§ Exercise brief: The line containing "m.build('bottom_plate', W['back'], wall_back)" marks the end: extract everything from the first line of the data through that line, exactly, with no pictures.
◆ ◆ ◆
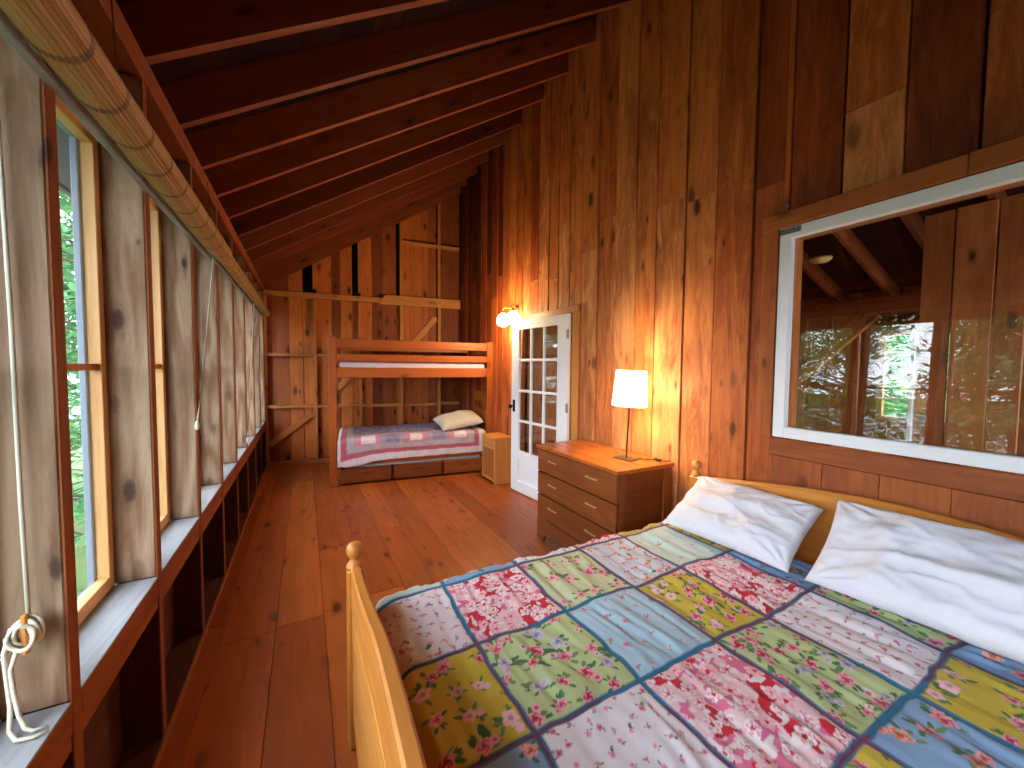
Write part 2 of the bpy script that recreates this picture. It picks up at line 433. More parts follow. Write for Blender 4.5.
for p0, p1 in [((.03, .3), (.6, .75)), ((1.24, .0), (1.24, .0)), ((.93, 1.1), (1.22, 1.42)), ((2.0, 1.75), (2.42, 2.25))]:
    if p0 == p1: continue
    m = MB(); m.beam(MBK @ Vector((p0[0], .02, p0[1])), MBK @ Vector((p1[0], .02, p1[1])), .02, .09, (0, 0, 1)); m.build('brace', W['frame'], wall_back)
m = MB(); m.box(-.16, 2.8, -.06, .038, .002, .06, 'x', .003, .5, MBK); m.build('bottom_plate', W['back'], wall_back)

# ---------------- left stud wall with its windows
SY = [-1.93, -1.29, -.655, -.02, .615, 1.25, 1.855, 2.50, 3.13, 3.75, 4.40, 5.08, 5.72, 6.33]
SW = .042
m = MB()
m.box(XO - .03, XO, Y0, 6.5, 0, .60, 'y', 0, None)
wl = m
wl.box(XO - .03, XO, Y0, 6.5, 2.235, 2.75, 'y', 0, None)
wall_left = tag(wl.build('wall_left', W['sheath']), 'long left wall of open weathered studs with tall windows', 'wall', kind='structure')
m = MB(); m.box(XO + .001, XL - .002, Y0, 6.42, .003, .042, 'y', .002, .3); m.build('bottom_plate', W['sheath'], wall_left)
m = MB(); m.box(XL - .0015, XL + .006, Y0, 6.42, .003, .043, 'y', .002, .1); m.build('plate_edge', W['apron'], wall_left)
m = MB(); m.box(XO + .001, XL + .006, Y0, 6.42, 2.462, 2.503, 'y', .003, .4); m.box(XO + .001, XL + .004, Y0, 6.42, 2.505, 2.553, 'y', .003, .2); m.build('top_plate', W['apron'], wall_left)
for y in SY:
    m = MB(); m.box(XO - .056, XL - .006, y, y + SW, .668, 2.46, 'z', .003)
    m.build('stud', W['stud'], wall_left)
    m = MB(); m.box(XO + .002, XL - .006, y, y + SW, .043, .6675, 'z', .002, .8)
    m.build('lower_shade_stud', W['sheath'], wall_left)  # unbleached dark wood below the sill, recess shade put into its colour
    m = MB(); m.box(XL - .0058, XL, y + .001, y + SW - .001, .043, 2.46, 'z', .002)
    m.build('edge_bounce_strip', W['apron'], wall_left)  # added strip, warm light bounced from the room put into its colour
wn = 0
pos = ['nearest the camera end wall', 'second from the camera end', 'third from the camera end', 'fourth from the camera end', 'just behind the cord post',
       'right beyond the tied cord, largest in view', 'second beyond the tied cord', 'third beyond the tied cord', 'fourth beyond the tied cord', 'fifth beyond the tied cord',
       'sixth beyond the tied cord', 'seventh beyond the tied cord', 'last before the far corner']
for i, (a, b) in enumerate(zip(SY[:-1], SY[1:])):
    y0, y1 = a + SW, b
    m = MB()
    m.box(XO + .003, XL - .001, y0 + .001, y1 - .001, .590, .660, 'y', .002, .5); m.box(XO + .003, XL - .004, y0 + .001, y1 - .001, .548, .5885, 'y', .002, .2)
    m.build('sill_framing', W['apron'], wall_left)
    m = MB(); m.box(XO - .056, XL - .0015, y0 + .001, y1 - .001, .6605, .6668, 'y', .001); m.build('sill_board', W['sill'], wall_left)
    m = MB(); m.box(XO - .056, XL - .05, y0 + .001, y1 - .001, 2.225, 2.30, 'y', .002); m.build('header', W['stud'], wall_left)
    wn += 1
    w = empty('window_%d' % wn, (XO - .001, (y0 + y1) / 2, .667)); h = (y1 - y0) / 2 - .0006
    tag(w, 'tall narrow left-wall window in a stud bay, ' + pos[i], 'window', 'left wall windows', 'structure')
    f = MB(); x0, x1 = -.034, -.001; jw = .036; H = 1.556
    for s in (-1, 1): f.box(x0, x1, s * h - s * jw, s * h, 0.001, H, 'z', .002)
    f.box(x0, x1, -h + jw, h - jw, 0.001, jw + .01, 'y', .002); f.box(x0, x1, -h + jw, h - jw, H - jw, H, 'y', .002)
    f.build('frame', W['jamb'], w)
    f = MB(); f.box(x0 + .004, x1 - .004, -h + jw, h - jw, .768, .79, 'y', .002); f.build('mid_rail', W['casing'], w)
    f = MB()
    for s in (-1, 1): f.box(-.052, -.0345, s * h - s * .052, s * h, 0.001, H, 'z', .002)
    f.box(-.052, -.0345, -h + .052, h - .052, 0.001, .035, 'y', .002); f.box(-.052, -.0345, -h + .052, h - .052, H - .035, H, 'y', .002)
    f.build('outer_sash', W['greyframe'], w)
    f = MB(); f.box(-.022, -.018, -h + jw - .004, h - jw + .004, jw, H - jw + .004, 'z', 0); f.build('pane', W['glass'], w)

# ---------------- near end wall (behind the camera), with a broad window to the lake
m = MB()
def near_boards():
    x = XO - .03
    while x < XR + .05:
        x1 = min(x + .24, XR + .06); zt = raf_z(max(x, XL)) + .15
        if False:
            m.box(x + .001, x1 - .001, Y0 - .03, Y0, 0, .8, 'z', .002); m.box(x + .001, x1 - .001, Y0 - .03, Y0, 2.1, zt, 'z', .002)
        else: m.box(x + .001, x1 - .001, Y0 - .03, Y0, 0, zt, 'z', .002)
        x = x1
near_boards()
wall_front = tag(m.build('wall_front', W['back']), 'plain board end wall behind the camera', 'wall', kind='structure')
# ---------------- ceiling: rafters and roof boards
m = MB(); x = -.93
ca = math.cos(math.atan(SL))
while x < XR + .06:
    x1 = min(x + .16 , XR + .08); z0, z1 = raf_z(x) + .205, raf_z(x1) + .205
    m.add([(x + .001, Y0 - .3, z0), (x1 - .001, Y0 - .3, z1), (x1 - .001, 6.9, z1), (x + .001, 6.9, z0),
           (x + .001, Y0 - .3, z0 + .03), (x1 - .001, Y0 - .3, z1 + .03), (x1 - .001, 6.9, z1 + .03), (x + .001, 6.9, z0 + .03)],
          [(0, 1, 2, 3), (7, 6, 5, 4), (0, 4, 5, 1), (1, 5, 6, 2), (2, 6, 7, 3), (3, 7, 4, 0)], None, 'y')
    x = x1
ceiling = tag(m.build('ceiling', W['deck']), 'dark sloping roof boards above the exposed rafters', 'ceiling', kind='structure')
m = MB(); m.add([(-.95, Y0 - .3, raf_z(-.95) + .24), (XR + .1, Y0 - .3, raf_z(XR + .1) + .24), (XR + .1, 6.9, raf_z(XR + .1) + .24), (-.95, 6.9, raf_z(-.95) + .24),
                 (-.95, Y0 - .3, raf_z(-.95) + .28), (XR + .1, Y0 - .3, raf_z(XR + .1) + .28), (XR + .1, 6.9, raf_z(XR + .1) + .28), (-.95, 6.9, raf_z(-.95) + .28)],
                [(0, 1, 2, 3), (7, 6, 5, 4), (0, 4, 5, 1), (1, 5, 6, 2), (2, 6, 7, 3), (3, 7, 4, 0)])
m.build('roofing', W['tar'], ceiling)
RY = [-1.9, -1.48, -1.06, -.64, -.22, .2, .62, 1.04, 1.46, 1.89, 2.33, 2.76, 3.17, 3.60, 4.07, 4.54, 5.0, 5.42, 5.82]
th = math.atan(SL)
for y in RY:
    m = MB(); hv = .19
    p = [(-.92, raf_z(-.92)), (XR - .001, raf_z(XR)), (XR - .001, raf_z(XR) + .2), (-.92, raf_z(-.92) + .2)]
    gl = None
    v = [(a, y, z) for a, z in p] + [(a, y + .04, z) for a, z in p]
    L = [(a / math.cos(th), yy, z - raf_z(a)) for a, yy, z in v]
    m.add(v, [(0, 1, 2, 3), (7, 6, 5, 4), (0, 4, 5, 1), (1, 5, 6, 2), (2, 6, 7, 3), (3, 7, 4, 0)], None, 'x', None, False, 0, L)
    m.build('rafter', W['rafter'], ceiling)
# end rafter laid against the far wall
m = MB(); a = MBK @ Vector((-.3, -.075, 0)); b = MBK @ Vector((LBK - .005, -.075, 0))
v = []
for off in (0, .06):
    for P, dz in ((a, 0), (b, 0), (b, .21), (a, .21)):
        q = P + uy * off; v.append((q.x, q.y, raf_z(P.x) - .02 + dz))
L = [(p[0] * 1.18, p[1], p[2] - raf_z(p[0])) for p in v]
m.add(v, [(0, 1, 2, 3), (7, 6, 5, 4), (0, 4, 5, 1), (1, 5, 6, 2), (2, 6, 7, 3), (3, 7, 4, 0)], None, 'x', .2, False, 0, L)
m.build('end_rafter', W['rafter'], ceiling)
# eave soffit and fascia outside the left wall
m = MB()
v = [(-.94, Y0 - .3, raf_z(-.94) - .012), (XO - .031, Y0 - .3, raf_z(XO) - .012), (XO - .031, 6.9, raf_z(XO) - .012), (-.94, 6.9, raf_z(-.94) - .012)]
v += [(a, b, c + .01) for a, b, c in v]
m.add(v, [(0, 1, 2, 3), (7, 6, 5, 4), (0, 4, 5, 1), (1, 5, 6, 2), (2, 6, 7, 3), (3, 7, 4, 0)], None, 'y')
m.box(-.965, -.941, Y0 - .3, 6.9, raf_z(-.94) - .03, raf_z(-.94) + .26, 'y', .002)
m.build('soffit', W['soffit'], ceiling)

# ------------------------------------------------------------------ door, casings and the interior window
m = MB(); m.box(XR - .024, XR - .001, 2.915, 4.0, 1.985, 2.052, 'y', .003, .6)
tag(m.build('trim_1', W['casing']), 'short plain wooden head casing above the white glazed door', 'trim', kind='structure')
m = MB(); m.box(XR - .02, XR - .001, 2.925, 3.015, .002, 1.984, 'z', .003, .1)
tag(m.build('trim_2', W['night']), 'pale upright casing board on the hinge side of the white door', 'trim', kind='structure')
m = MB(); m.box(XR - .0005, XR + .085, 3.0, 3.02, 0, 2.0, 'z', 0); m.box(XR - .0005, XR + .085, 4.02, 4.04, 0, 2.0, 'z', 0); m.box(XR - .0005, XR + .085, 3.0, 4.04, 2.0, 2.02, 'y', 0)
tag(m.build('trim_3', W['casing']), 'wooden jamb lining the opening of the white door', 'trim', kind='structure')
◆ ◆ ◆
§ Answer below:
Write part 2 of the bpy script that recreates this picture. It picks up at line 433. More parts follow. Write for Blender 4.5.
for p0, p1 in [((.03, .3), (.6, .75)), ((1.24, .0), (1.24, .0)), ((.93, 1.1), (1.22, 1.42)), ((2.0, 1.75), (2.42, 2.25))]:
    if p0 == p1: continue
    m = MB(); m.beam(MBK @ Vector((p0[0], .02, p0[1])), MBK @ Vector((p1[0], .02, p1[1])), .02, .09, (0, 0, 1)); m.build('brace', W['frame'], wall_back)
m = MB(); m.box(-.16, 2.8, -.06, .038, .002, .06, 'x', .003, .5, MBK); m.build('bottom_plate', W['back'], wall_back)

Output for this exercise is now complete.